Combattiamo gli sprechi, ma attenzione alla democrazia

Riceviamo e pubblichiamo questa interessante riflessione:

Chiudiamo le regioni, si legge su alcuni quotidiani in questi giorni. Parole in libertà, si potrebbe dire, dettate dall’effetto emotivo dell’inchiesta che sta flagellando il gruppo del Pdl nel consiglio regionale del Lazio, dopo gli scandali che, nei giorni e nei mesi scorsi, hanno parimenti interessato altre regioni, i loro esecutivi e le loro assemblee.

Eppure questi pronunciamenti arrivano dopo che una serie di scelte concrete hanno modificato la fisionomia e la sostanza del regime delle autonomie locali nel nostro paese.  È utile ricordare, a tal proposito, che nell’arco di un triennio sono state soffocate le comunità montane, attraverso la chiusura del rubinetto dei trasferimenti erariali, gettando tali enti ed il loro personale nel caos più totale; è stato ridotto drasticamente il numero dei consiglieri comunali – oggi in un comune di cinquemila abitanti, per fare un esempio, il consiglio è composto da sole sette persone, cinque di maggioranza e due di minoranza, giunta compresa -; è stato modificato il regime della rappresentanza per le province, eliminando, peraltro in sede di aggiustamento dei conti pubblici e non con una riforma istituzionale, l’elezione a suffragio universale diretto dei consiglieri e del presidente.

Tutto ciò mentre a Roma una giunta di professori ha assunto la guida politica del paese senza passare per libere elezioni democratiche, col beneplacito di una classe politica tacciabile di “fellonia” nei confronti del proprio paese.

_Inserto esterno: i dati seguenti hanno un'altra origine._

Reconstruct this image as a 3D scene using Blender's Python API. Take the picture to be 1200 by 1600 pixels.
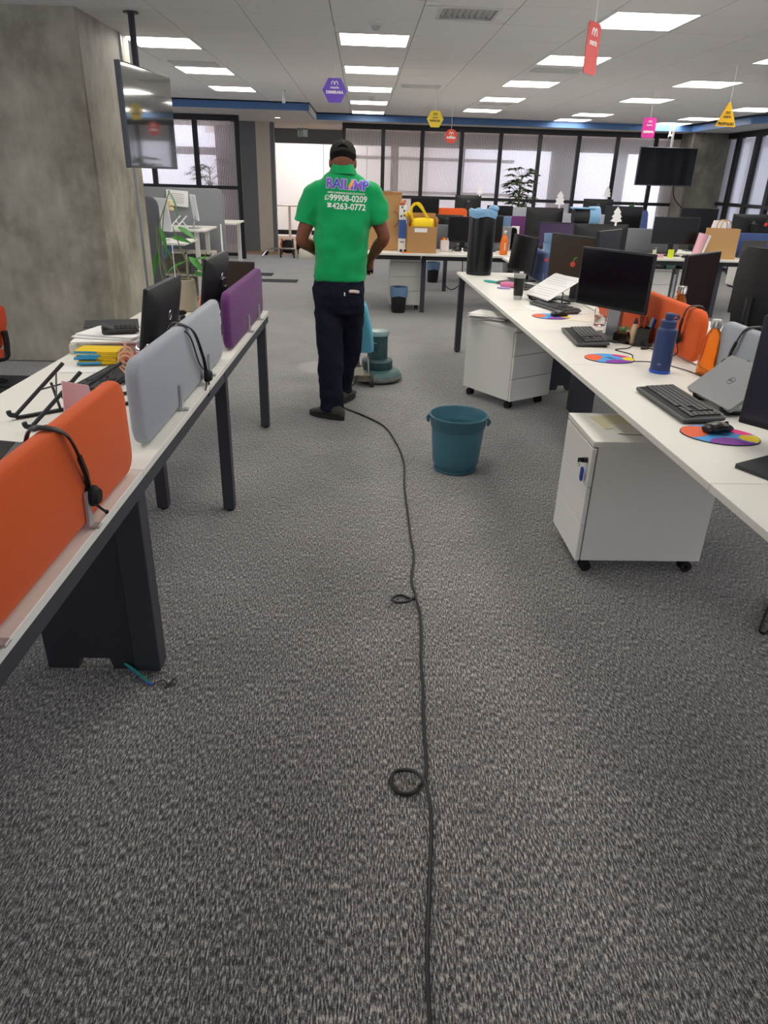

Qual è il legame tra tutte queste cose? Che in Italia è in atto, ormai da tempo, un processo di spoliazione di spazi democratici ad ogni livello, giustificato di volta in volta con la necessità di combattere gli sprechi che si annidano tra le pieghe della spesa degli enti pubblici.

Orbene, che dai comuni alle regioni si sia creata una filiera dello spreco di soldi pubblici è cosa risaputa, fin troppo nota. Eliminare tali sprechi tagliando la rappresentanza, riducendo in continuazione gli spazi di democrazia, è però una cosa che non può essere accettata.

Prendiamo il caso dei comuni. Se sprechi ci sono, essi sono prodotti dai consiglieri o da chi materialmente ha la gestione, sindaci ed assessori in primis? Evidentemente da quest’ultimi, laddove sprechi ci sono, perché la maggior parte dei sindaci nel nostro paese, soprattutto nei piccoli comuni, svolge una vera e propria missione presso la propria comunità, ma al governo hanno deciso di tagliare il numero dei consiglieri, che, per il loro misero gettone di presenza, costano alle casse comunali qualche centinaio di euro all’anno. Lo stesso discorso vale per le province, ovviamente.

Riguardo alle regioni non c’è dubbio che in molti casi si è fatto, e si fa, carne di porco. Ma allora che facciamo? Le chiudiamo o impediamo, tagliando appannaggi ed aumentando i controlli, che si continui a scialacquare il denaro pubblico? Qualunque persona di buon senso direbbe “la seconda che hai detto”.

L’idea che la democrazia, la politica, la rappresentanza, la discussione, il confronto, il voto, siano solo orpelli inutili, mere finzioni, cose di cui la società può fare tranquillamente a meno è un’idea molto pericolosa, che solitamente affiora alla base della società, tra il popolo, ma finisce per essere utile ai potentati economici, alle grandi lobby. La vicenda del governo dei professori dovrebbe insegnare qualcosa a tal riguardo.

Proprio di questi tempi, in cui il potere finanziario sta progressivamente esautorando quello politico nel governo delle società, tirare in continuazione alla politica ed alle sue strutture, alle istituzioni rappresentative, è qualcosa non solo di sconvenevole, ma addirittura di autolesionistico. E la vicenda del governo dei professori, in questo quadro, dovrebbe insegnare qualcosa.

Come sconvenevole è ormai l’abuso della parola “casta” per definire la classe politica. Certo, la politica deve cambiare, dimagrire, recuperando la sua funzione propositiva, regolatrice e trasformatrice. Deve riformarsi, espellendo dal suo corpo fenomeni di malcostume ed odiosi nepotismi. Lo deve fare, perché così com’è ha perso credibilità agli occhi del paese. Ma basta con le semplificazioni ed il gioco al massacro. Come ho sostenuto in altre occasioni, la dignità delle istituzioni democratiche è troppo importante per essere buttata con l’acqua sporca di certe perversioni del sistema. Che pure esistono e richiedono rimedio.